Karena itu ia bersyukur setelah dirinya akan diwisuda, sang anak dipindah bekerja ke luar kota. “Saya tidak bisa membayangkan seandainya saya belum selesai kuliah, maka naik-turun angkota akan lebih sering lagi dalam usia yang sudah tak muda lagi,” kata ibu dari tiga anak dan lima cucu ini.

Apa yang mendorong Maria untuk kuliah ? “Kalo dari usia memang tidak ada lagi yang bisa diharapkan. Lah wong insentif dari Pemkot untuk guru-guru PAUD diperuntukkan bagi mereka yang usia muda, itu pun ada yang tidak dapat. Tapi saya ingin memberi contoh bahwa tidak ada halangan untuk bisa mencapai gelar sarjana,” kata Maria yang mengaku menerima insentif tiap bulan hanya Rp 50 ribu dari pengelola PAUD di daerahnya, Manukan Kulon, Tandes, Surabaya.

Bagi Maria, apa yang telah dicapainya ini merupakan sebuah kebanggaan tersendiri, tapi katanya, dirinya tetap harus rendah diri dan tidak boleh sombong. Ia berharap dapat menjadi contoh untuk cucunya yang kini berjumlah lima orang. “Cucu pertama saya juga akan diwisuda pada November mendatang. Usia dan fasilitas bukan halangan buat saya, apalagi anak-anak mendorong agar saya bisa menyelesaikan kuliah,” kata anggota tim Penggerak PKK Kelurahan Manukan.

Bukti dari sang anak mendorong kuliah adalah, uang kuliah yang dibayarkan merupakan bantuan dari ketiga anaknya. “Beruntung SPP yang kami bayar memperoleh subsidi dari Unusa terkait program Bunda PAUD, jadi kami tidak terlalu berat dalam membayar,” katanya.

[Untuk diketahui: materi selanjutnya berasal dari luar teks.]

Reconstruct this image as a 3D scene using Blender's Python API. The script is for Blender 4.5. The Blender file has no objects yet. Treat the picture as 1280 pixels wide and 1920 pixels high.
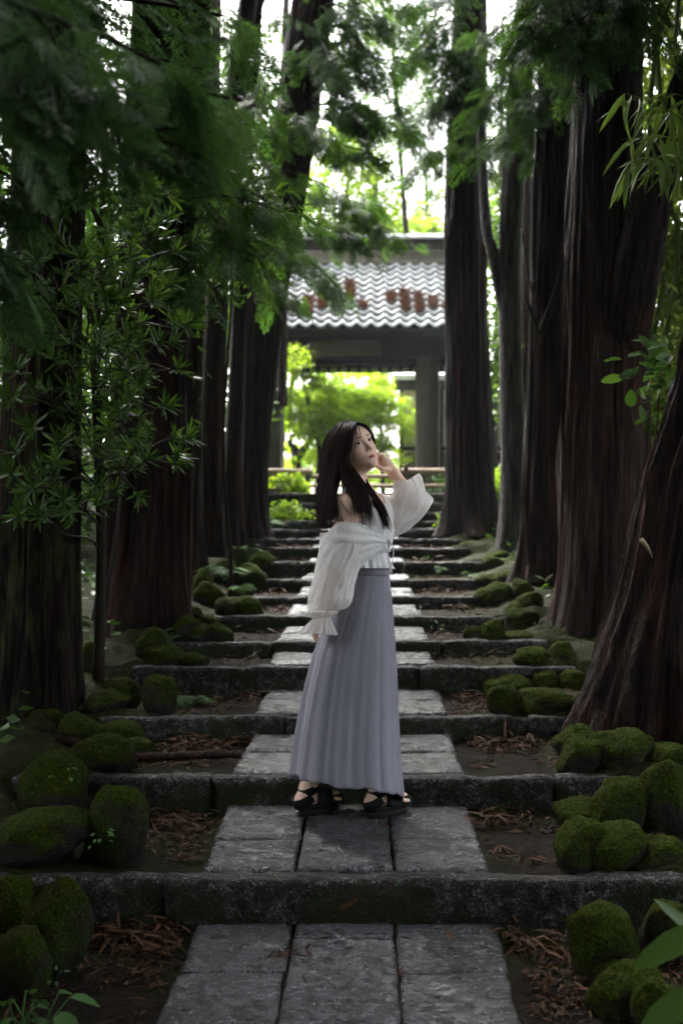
import bpy, math, random
import numpy as np
from mathutils import Vector, Matrix
from mathutils.bvhtree import BVHTree

random.seed(11)
rng = np.random.default_rng(11)
R = math.radians
scene = bpy.context.scene
col = scene.collection

# ------------------------------------------------------------------ camera
# The camera looks straight up the path (+Y); x is to the right, z is up, tread 0 of the path is z = 0.
F, VX, VY, CX, CZ = 1867.0, 680.0, 1010.0, 0.066, 1.37
cam_d = bpy.data.cameras.new('camera')
cam = bpy.data.objects.new('camera', cam_d); col.objects.link(cam)
cam.location = (CX, 0, CZ); cam.rotation_euler = (R(90), 0, 0)
cam_d.sensor_fit = 'VERTICAL'; cam_d.sensor_height = 36; cam_d.sensor_width = 24
cam_d.lens = F / 1920 * 36
cam_d.shift_x = -(VX - 640) / 1920; cam_d.shift_y = (VY - 960) / 1920
cam_d.clip_start = 0.05; cam_d.clip_end = 600
cam_d.dof.use_dof = True; cam_d.dof.focus_distance = 4.08; cam_d.dof.aperture_fstop = 2.2
scene.camera = cam

# ------------------------------------------------------------------ sky, sun, exposure (overcast day)
SUN_EL, SUN_AZ = R(52), R(-25)      # azimuth clockwise from +Y; the veiled sun stands beyond the gate, high, a little left
world = bpy.data.worlds.new('World'); scene.world = world; world.use_nodes = True
nt = world.node_tree; nt.nodes.clear()
wo = nt.nodes.new('ShaderNodeOutputWorld'); bg = nt.nodes.new('ShaderNodeBackground')
sky = nt.nodes.new('ShaderNodeTexSky'); sky.sky_type = 'NISHITA'; sky.sun_disc = False
sky.sun_elevation = SUN_EL; sky.sun_rotation = SUN_AZ; sky.air_density = 1.0; sky.dust_density = 6.0; sky.ozone_density = 1.0
hs = nt.nodes.new('ShaderNodeHueSaturation'); hs.inputs['Saturation'].default_value = 0.22   # cloud cover takes the blue out
bg.inputs['Strength'].default_value = 0.15
nt.links.new(sky.outputs[0], hs.inputs['Color']); nt.links.new(hs.outputs[0], bg.inputs['Color']); nt.links.new(bg.outputs[0], wo.inputs[0])
sun_d = bpy.data.lights.new('sun', 'SUN'); sun_d.energy = 1.5; sun_d.angle = R(30); sun_d.color = (1, 0.97, 0.93)
sun = bpy.data.objects.new('sun', sun_d); col.objects.link(sun)
sdir = Vector((math.sin(SUN_AZ) * math.cos(SUN_EL), math.cos(SUN_AZ) * math.cos(SUN_EL), math.sin(SUN_EL)))
sun.rotation_euler = sdir.to_track_quat('Z', 'Y').to_euler(); sun.location = sdir * 30
vs = scene.view_settings
vs.view_transform = 'Standard'; vs.look = 'None'; vs.gamma = 1; vs.use_curve_mapping = False; vs.exposure = 3.65
cy = scene.cycles
cy.use_denoising = True; cy.max_bounces = 7; cy.diffuse_bounces = 4; cy.glossy_bounces = 3; cy.transmission_bounces = 5
cy.transparent_max_bounces = 10; cy.sample_clamp_indirect = 8; cy.caustics_reflective = False; cy.caustics_refractive = False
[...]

Mengharap bantuan dari PAUD dimana Maria beraktivitas, rasanya juga tidak mungkin. “Saya bersama teman-teman di PAUD lebih menekankan pada kegiatan sosial, membantu sesama. Saya tetap berkomitmen untuk memajukan dan tetap setia di PAUD sebagai ladang amalan di dunia,” kata Maria yang juga aktif pada kegiatan sosial di gereja.

Apa kesannya kuliah di tengah mahasiswa yang dominan muslim? “Bagi saya tidak masalah, saya terbiasa berada dalam lingkungan yang berbeda-beda. Saya harus dapat menyesuaikan penampilan kebanyakan warga kampus,” kata Maria yang sebelum mengajar di PAUD bekerja sebagai karyawan ekspedisi bersama almarhum suaminya. (Humas Unusa)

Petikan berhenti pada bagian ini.